Quick Takes – 03.27.11

The Tillman Story (2010)

Grade: B+ | 1st Viewing

The phrase “the man, the myth, the legend” may have never been more apt than as a descriptor of Pat Tillman, the former Arizona Cardinals Safety who quit the NFL to join the U.S. Army. He gave up a multi-million dollar contract to serve as a low-level enlistee, he loved to read Noam Chomsky and was an outspoken atheist, and he was so private that no one may never know the true nature of his soul.

I remember hearing about Pat Tillman’s death and buying into the story the media sold us as fed to them by the U.S. government. However, I don’t recall seeing any images of the family. Amir Bar-Lev’s documentary that delves into the incidence surrounding Tillman’s death shows us exactly why they were not seen. They were upset at how all of Pat’s requests were being ignored simply so the government could use his death to sell a farcical war. One of the most moving, disturbing, and fascinating parts of the documentary is when Richard Tillman, Pat’s younger brother, delivers a bitter eulogy at the funeral asserting “he’s not with God, he’s fucking dead. He’s not religious.”
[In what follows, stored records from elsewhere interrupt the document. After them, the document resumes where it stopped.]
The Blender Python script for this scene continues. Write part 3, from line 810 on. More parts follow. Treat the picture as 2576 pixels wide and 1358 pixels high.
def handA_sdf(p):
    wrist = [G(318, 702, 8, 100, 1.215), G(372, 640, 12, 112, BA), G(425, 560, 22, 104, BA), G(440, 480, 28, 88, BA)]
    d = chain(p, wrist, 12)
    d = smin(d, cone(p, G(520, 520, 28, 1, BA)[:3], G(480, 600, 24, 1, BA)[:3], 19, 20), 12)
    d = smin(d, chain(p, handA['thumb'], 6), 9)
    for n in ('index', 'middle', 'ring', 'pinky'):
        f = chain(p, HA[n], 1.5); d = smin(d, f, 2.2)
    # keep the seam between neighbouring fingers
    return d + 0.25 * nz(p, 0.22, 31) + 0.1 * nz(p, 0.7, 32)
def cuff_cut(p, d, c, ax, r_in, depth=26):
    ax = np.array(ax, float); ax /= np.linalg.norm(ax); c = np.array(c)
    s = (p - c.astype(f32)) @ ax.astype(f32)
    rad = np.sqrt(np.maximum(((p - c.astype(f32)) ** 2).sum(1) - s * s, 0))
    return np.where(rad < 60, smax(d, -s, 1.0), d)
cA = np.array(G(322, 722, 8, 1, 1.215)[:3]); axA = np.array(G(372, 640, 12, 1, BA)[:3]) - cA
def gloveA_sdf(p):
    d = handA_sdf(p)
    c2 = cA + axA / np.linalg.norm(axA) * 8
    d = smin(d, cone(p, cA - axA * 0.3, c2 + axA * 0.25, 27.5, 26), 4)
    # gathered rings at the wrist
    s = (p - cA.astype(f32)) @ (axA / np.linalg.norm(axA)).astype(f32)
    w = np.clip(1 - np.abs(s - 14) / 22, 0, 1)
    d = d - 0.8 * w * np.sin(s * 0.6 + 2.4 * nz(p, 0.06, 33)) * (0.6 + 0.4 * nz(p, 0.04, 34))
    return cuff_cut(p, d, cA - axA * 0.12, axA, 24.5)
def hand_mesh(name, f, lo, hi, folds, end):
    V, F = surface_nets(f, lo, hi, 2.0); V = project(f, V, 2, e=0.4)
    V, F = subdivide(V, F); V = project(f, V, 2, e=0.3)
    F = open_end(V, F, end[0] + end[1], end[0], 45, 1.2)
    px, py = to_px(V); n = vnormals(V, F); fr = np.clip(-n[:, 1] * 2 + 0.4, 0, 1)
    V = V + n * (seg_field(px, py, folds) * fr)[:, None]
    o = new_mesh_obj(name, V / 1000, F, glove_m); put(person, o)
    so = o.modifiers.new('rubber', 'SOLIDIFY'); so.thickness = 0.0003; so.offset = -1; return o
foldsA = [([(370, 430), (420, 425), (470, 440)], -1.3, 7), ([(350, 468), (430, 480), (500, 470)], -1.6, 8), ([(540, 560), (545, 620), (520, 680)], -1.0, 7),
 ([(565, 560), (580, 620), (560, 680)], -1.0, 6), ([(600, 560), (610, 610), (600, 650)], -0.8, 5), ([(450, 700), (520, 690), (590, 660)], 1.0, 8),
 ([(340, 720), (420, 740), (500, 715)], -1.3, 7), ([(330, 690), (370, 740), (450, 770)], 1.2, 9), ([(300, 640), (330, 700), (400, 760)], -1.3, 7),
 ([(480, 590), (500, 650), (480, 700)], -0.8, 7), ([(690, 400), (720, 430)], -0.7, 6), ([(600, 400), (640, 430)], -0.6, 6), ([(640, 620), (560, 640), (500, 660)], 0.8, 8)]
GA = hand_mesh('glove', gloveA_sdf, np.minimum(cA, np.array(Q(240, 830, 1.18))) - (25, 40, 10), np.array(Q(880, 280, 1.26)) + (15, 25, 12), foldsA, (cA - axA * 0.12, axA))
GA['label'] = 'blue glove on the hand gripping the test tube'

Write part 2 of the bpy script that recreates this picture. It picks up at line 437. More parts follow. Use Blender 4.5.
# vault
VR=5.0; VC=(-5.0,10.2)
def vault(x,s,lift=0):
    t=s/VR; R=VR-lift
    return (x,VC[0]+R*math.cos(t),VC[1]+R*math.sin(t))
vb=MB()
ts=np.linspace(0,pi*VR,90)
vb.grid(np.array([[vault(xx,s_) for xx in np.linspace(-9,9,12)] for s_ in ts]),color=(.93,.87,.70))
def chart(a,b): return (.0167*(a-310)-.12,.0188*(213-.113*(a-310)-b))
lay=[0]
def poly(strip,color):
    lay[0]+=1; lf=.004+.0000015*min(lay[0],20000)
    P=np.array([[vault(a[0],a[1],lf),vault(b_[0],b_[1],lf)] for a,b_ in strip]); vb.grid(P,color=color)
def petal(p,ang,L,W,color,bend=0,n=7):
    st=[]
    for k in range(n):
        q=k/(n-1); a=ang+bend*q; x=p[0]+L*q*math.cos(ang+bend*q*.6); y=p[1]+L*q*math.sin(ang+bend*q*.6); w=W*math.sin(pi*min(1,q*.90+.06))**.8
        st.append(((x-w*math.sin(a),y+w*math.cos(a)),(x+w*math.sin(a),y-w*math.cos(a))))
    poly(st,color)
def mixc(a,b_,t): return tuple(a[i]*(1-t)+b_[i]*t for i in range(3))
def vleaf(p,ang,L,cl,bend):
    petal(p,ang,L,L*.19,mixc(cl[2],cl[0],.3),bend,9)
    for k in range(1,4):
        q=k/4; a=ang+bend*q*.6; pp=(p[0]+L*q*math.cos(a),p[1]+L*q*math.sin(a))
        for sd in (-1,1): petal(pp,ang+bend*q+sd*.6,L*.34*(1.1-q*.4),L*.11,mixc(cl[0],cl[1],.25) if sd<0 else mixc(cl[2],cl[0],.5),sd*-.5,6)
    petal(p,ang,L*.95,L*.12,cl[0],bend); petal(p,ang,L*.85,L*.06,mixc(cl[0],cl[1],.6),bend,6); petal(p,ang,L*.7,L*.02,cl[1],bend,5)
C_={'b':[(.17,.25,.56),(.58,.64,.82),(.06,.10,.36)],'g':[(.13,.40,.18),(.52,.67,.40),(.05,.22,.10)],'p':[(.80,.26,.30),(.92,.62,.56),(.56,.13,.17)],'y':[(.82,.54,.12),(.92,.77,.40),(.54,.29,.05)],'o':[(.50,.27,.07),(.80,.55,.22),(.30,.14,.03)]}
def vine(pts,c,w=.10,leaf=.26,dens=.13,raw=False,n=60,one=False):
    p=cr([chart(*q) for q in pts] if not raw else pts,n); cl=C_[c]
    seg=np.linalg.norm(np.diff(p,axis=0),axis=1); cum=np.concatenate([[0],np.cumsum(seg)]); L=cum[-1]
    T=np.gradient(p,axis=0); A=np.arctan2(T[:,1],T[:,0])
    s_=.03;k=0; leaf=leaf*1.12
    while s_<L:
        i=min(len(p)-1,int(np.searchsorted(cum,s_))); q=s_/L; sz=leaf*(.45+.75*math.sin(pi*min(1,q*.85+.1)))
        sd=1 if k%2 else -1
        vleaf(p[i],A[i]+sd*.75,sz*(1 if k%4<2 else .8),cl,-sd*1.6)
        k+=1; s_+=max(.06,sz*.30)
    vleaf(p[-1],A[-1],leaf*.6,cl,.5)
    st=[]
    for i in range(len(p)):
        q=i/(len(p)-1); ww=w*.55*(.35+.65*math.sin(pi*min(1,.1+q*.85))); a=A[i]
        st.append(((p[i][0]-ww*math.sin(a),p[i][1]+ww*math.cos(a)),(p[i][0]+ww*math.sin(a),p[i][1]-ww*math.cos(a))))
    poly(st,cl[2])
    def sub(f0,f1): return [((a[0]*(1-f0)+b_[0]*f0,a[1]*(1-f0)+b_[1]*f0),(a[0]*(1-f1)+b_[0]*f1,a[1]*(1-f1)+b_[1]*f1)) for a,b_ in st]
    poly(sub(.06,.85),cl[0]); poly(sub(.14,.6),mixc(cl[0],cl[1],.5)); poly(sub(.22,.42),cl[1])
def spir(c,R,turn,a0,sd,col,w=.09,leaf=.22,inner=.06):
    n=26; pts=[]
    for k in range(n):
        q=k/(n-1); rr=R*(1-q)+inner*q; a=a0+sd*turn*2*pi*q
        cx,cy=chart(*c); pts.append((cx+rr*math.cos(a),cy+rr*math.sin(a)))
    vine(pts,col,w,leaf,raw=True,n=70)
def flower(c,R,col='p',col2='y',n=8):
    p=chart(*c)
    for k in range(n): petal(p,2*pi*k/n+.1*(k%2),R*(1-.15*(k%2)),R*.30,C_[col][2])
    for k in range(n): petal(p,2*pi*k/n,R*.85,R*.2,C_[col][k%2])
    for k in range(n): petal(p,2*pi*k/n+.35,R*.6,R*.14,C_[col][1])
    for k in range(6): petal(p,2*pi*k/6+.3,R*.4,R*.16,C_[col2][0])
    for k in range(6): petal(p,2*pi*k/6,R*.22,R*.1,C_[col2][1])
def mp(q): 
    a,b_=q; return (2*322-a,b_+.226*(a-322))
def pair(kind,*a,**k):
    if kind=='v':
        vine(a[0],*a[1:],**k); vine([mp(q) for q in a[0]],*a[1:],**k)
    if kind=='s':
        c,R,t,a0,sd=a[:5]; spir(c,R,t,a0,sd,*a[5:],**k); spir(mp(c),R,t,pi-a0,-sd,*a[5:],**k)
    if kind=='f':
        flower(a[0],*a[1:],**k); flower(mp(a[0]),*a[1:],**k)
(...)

I usually am not very political, but the evidence is building that leads me to believe that the Bush Administration is among the worst to have ever run this country.

Jane Eyre (2011)

Grade: B | 1st Viewing

I have never read Charlotte Bronte’s famous novel, nor have I seen any of the previous films that have preceded Cary Fukunaga’s recent adaptation so I went in with no expectations. I firmly believe that a film should stand on its own regardless of its source material and for the most part Jane Eyre accomplishes this. There is not an off-beat performance in the film and it is beautiful shot with a realistic lighting style that reminds me of Kubrick’s Barry Lyndon.

The only weaknesses in the film were in the script that seemed compelled to include elements of the source novel that were not entirely necessary or well-developed enough. For instance the relationship with her Aunt is so quickly glossed over that it felt like it added little value to the overall film.